Your task :: Copy each line of the entries that contains the word "follow".

== == ==

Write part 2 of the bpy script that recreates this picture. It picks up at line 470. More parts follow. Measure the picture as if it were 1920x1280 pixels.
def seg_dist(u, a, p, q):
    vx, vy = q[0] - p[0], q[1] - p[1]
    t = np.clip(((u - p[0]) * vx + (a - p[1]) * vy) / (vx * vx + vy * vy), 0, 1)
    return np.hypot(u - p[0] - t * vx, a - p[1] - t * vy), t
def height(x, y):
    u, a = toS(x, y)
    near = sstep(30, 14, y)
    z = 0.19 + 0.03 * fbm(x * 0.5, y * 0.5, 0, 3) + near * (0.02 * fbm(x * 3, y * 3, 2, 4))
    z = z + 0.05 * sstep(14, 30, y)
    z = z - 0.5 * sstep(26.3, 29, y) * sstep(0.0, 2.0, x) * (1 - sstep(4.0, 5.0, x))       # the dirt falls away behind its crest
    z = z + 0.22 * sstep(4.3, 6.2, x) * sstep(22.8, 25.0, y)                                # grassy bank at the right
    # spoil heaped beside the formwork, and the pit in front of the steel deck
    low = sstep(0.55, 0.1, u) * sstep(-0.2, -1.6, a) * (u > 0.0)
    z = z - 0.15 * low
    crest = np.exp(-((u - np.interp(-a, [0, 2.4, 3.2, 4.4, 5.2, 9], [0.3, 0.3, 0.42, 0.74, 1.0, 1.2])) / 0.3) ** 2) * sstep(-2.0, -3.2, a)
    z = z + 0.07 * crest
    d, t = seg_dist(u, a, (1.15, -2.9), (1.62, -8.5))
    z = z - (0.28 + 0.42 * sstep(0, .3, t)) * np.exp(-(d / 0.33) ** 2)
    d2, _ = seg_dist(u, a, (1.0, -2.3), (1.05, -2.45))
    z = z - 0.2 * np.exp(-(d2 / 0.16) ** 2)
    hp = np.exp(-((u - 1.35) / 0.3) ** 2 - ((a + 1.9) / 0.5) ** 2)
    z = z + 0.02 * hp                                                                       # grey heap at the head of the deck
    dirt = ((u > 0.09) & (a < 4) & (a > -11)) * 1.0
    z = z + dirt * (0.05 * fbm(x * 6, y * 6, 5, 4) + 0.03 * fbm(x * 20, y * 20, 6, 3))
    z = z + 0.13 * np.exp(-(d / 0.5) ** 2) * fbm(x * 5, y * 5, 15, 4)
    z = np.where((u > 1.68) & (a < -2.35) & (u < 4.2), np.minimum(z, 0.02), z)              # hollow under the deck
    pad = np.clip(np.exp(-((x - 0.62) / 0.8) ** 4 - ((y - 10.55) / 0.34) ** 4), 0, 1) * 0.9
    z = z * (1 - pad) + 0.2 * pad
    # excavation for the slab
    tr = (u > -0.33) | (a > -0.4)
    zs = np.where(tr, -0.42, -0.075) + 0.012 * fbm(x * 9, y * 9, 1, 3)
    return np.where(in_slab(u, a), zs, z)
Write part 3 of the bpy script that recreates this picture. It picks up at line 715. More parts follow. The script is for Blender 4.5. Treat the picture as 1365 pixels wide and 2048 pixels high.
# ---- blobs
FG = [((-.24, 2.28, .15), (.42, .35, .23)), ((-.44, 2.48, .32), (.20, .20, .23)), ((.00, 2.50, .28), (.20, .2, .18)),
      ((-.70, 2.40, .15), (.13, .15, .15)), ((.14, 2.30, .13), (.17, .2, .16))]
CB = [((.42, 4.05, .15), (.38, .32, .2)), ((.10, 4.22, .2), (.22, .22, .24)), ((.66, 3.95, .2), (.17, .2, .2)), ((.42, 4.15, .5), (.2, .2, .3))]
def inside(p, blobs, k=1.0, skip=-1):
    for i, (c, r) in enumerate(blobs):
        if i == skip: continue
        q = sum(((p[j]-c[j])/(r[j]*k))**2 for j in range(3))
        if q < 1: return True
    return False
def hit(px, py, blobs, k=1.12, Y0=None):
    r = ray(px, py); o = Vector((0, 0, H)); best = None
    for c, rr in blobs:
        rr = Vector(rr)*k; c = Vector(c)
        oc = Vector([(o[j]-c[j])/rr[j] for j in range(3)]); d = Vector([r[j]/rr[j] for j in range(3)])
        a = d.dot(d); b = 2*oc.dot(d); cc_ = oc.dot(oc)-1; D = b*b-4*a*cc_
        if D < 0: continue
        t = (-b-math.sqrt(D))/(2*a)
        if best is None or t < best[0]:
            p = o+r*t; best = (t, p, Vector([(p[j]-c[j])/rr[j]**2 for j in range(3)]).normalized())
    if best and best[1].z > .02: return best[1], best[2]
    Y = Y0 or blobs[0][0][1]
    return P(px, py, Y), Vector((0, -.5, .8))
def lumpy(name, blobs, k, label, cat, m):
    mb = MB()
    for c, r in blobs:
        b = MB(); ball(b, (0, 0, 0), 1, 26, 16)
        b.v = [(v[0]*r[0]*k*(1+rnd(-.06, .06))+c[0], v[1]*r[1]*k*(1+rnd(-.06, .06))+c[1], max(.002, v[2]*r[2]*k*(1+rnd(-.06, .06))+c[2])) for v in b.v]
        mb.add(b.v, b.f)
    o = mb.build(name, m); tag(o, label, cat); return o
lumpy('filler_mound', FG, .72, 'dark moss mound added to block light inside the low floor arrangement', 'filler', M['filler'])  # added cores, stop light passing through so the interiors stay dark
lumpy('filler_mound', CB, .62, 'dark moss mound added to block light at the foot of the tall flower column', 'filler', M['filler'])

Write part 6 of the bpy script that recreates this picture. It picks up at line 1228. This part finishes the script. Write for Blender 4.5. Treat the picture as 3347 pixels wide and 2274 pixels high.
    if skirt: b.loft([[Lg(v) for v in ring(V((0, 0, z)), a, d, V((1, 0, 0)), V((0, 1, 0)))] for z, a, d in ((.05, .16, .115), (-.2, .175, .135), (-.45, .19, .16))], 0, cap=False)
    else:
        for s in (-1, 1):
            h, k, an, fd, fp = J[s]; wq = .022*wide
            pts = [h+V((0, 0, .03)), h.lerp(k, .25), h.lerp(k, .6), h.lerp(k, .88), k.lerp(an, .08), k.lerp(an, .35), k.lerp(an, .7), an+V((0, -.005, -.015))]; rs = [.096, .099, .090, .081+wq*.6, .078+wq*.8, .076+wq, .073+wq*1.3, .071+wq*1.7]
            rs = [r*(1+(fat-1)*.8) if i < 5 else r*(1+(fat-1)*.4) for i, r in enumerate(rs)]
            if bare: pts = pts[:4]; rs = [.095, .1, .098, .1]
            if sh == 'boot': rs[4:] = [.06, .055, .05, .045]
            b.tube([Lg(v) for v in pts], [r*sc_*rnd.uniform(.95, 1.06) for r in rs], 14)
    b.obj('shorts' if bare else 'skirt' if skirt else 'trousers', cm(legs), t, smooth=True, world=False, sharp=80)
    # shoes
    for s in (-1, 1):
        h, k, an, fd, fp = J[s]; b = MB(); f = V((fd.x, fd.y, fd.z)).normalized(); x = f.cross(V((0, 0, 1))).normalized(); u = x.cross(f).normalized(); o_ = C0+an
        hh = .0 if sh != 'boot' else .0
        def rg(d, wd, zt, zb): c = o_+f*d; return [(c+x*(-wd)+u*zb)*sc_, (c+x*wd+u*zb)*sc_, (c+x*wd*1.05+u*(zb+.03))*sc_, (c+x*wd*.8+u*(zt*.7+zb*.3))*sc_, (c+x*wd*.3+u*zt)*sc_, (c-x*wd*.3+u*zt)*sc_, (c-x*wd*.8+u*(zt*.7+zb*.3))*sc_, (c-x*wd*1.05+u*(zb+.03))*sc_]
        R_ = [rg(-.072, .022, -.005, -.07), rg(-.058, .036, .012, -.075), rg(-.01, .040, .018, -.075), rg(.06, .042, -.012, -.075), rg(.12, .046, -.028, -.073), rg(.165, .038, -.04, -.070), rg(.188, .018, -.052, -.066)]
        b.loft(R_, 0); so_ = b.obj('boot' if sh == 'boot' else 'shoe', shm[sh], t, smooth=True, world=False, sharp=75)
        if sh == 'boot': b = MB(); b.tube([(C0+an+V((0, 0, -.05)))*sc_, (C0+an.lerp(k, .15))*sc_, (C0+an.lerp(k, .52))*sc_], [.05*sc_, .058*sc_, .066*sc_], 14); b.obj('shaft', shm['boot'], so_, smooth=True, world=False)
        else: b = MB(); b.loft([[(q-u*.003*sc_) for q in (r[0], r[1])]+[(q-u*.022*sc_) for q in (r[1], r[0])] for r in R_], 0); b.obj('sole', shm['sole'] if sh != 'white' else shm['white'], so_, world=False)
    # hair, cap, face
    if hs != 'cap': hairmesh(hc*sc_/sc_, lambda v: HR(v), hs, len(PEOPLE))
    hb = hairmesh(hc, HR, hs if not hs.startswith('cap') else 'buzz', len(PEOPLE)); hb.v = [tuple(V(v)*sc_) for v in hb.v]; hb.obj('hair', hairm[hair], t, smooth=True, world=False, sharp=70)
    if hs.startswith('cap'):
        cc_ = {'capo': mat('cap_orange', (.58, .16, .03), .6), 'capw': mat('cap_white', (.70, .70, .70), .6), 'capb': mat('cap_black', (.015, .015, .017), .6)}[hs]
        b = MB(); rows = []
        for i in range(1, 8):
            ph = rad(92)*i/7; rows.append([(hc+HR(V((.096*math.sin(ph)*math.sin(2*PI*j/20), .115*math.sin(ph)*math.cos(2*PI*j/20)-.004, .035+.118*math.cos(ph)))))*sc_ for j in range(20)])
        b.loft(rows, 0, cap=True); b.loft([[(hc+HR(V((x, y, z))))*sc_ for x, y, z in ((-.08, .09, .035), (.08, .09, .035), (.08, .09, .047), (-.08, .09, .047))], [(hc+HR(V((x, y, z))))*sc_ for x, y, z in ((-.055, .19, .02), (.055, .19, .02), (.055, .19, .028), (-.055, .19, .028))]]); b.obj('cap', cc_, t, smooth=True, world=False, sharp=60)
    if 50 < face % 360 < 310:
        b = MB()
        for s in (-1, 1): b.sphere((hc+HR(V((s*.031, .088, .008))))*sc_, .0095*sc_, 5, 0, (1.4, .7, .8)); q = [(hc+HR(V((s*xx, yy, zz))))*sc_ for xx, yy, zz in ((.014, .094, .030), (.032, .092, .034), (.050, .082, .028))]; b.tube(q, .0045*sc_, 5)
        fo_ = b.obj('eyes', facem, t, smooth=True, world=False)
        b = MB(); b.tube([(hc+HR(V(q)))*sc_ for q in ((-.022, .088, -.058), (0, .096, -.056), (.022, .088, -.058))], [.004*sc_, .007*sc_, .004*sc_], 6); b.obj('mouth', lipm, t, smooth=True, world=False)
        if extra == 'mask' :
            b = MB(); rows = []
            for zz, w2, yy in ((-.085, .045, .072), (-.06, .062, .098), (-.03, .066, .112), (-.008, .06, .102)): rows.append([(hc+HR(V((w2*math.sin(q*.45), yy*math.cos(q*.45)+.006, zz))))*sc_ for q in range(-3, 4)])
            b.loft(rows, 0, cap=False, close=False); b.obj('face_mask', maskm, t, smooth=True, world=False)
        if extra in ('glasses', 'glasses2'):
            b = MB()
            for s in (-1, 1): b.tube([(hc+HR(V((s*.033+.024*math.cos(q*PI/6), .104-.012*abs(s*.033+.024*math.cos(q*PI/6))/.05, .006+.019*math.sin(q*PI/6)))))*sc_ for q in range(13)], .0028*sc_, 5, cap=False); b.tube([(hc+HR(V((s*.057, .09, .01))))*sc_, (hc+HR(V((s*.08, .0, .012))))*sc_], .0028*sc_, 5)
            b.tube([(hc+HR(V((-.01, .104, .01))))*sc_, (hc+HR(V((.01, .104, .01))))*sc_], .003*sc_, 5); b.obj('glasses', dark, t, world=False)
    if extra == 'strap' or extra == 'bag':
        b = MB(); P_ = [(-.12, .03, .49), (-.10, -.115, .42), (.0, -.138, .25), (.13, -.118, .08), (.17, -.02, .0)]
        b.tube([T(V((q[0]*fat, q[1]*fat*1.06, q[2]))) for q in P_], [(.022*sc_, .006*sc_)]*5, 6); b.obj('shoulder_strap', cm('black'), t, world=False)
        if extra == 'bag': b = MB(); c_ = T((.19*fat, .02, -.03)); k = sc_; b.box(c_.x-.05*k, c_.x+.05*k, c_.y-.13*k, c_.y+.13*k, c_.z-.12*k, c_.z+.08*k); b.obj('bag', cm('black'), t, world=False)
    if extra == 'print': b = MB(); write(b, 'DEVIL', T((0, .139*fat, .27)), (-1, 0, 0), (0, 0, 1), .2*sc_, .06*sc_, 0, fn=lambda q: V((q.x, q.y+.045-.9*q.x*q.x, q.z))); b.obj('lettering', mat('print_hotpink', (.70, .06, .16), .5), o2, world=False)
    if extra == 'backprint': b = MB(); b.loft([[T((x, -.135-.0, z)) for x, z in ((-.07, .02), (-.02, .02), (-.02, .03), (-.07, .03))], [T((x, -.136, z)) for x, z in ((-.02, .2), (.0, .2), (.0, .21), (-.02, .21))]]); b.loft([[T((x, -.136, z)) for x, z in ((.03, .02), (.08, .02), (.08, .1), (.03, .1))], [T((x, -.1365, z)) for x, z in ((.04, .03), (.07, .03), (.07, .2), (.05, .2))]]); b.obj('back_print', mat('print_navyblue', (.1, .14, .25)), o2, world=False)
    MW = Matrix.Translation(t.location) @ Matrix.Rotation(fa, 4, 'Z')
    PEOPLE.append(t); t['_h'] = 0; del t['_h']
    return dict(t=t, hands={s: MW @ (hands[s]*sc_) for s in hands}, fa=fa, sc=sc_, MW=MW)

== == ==

Correct response ::
Write part 2 of the bpy script that recreates this picture. It picks up at line 470. More parts follow. Measure the picture as if it were 1920x1280 pixels.
Write part 3 of the bpy script that recreates this picture. It picks up at line 715. More parts follow. The script is for Blender 4.5. Treat the picture as 1365 pixels wide and 2048 pixels high.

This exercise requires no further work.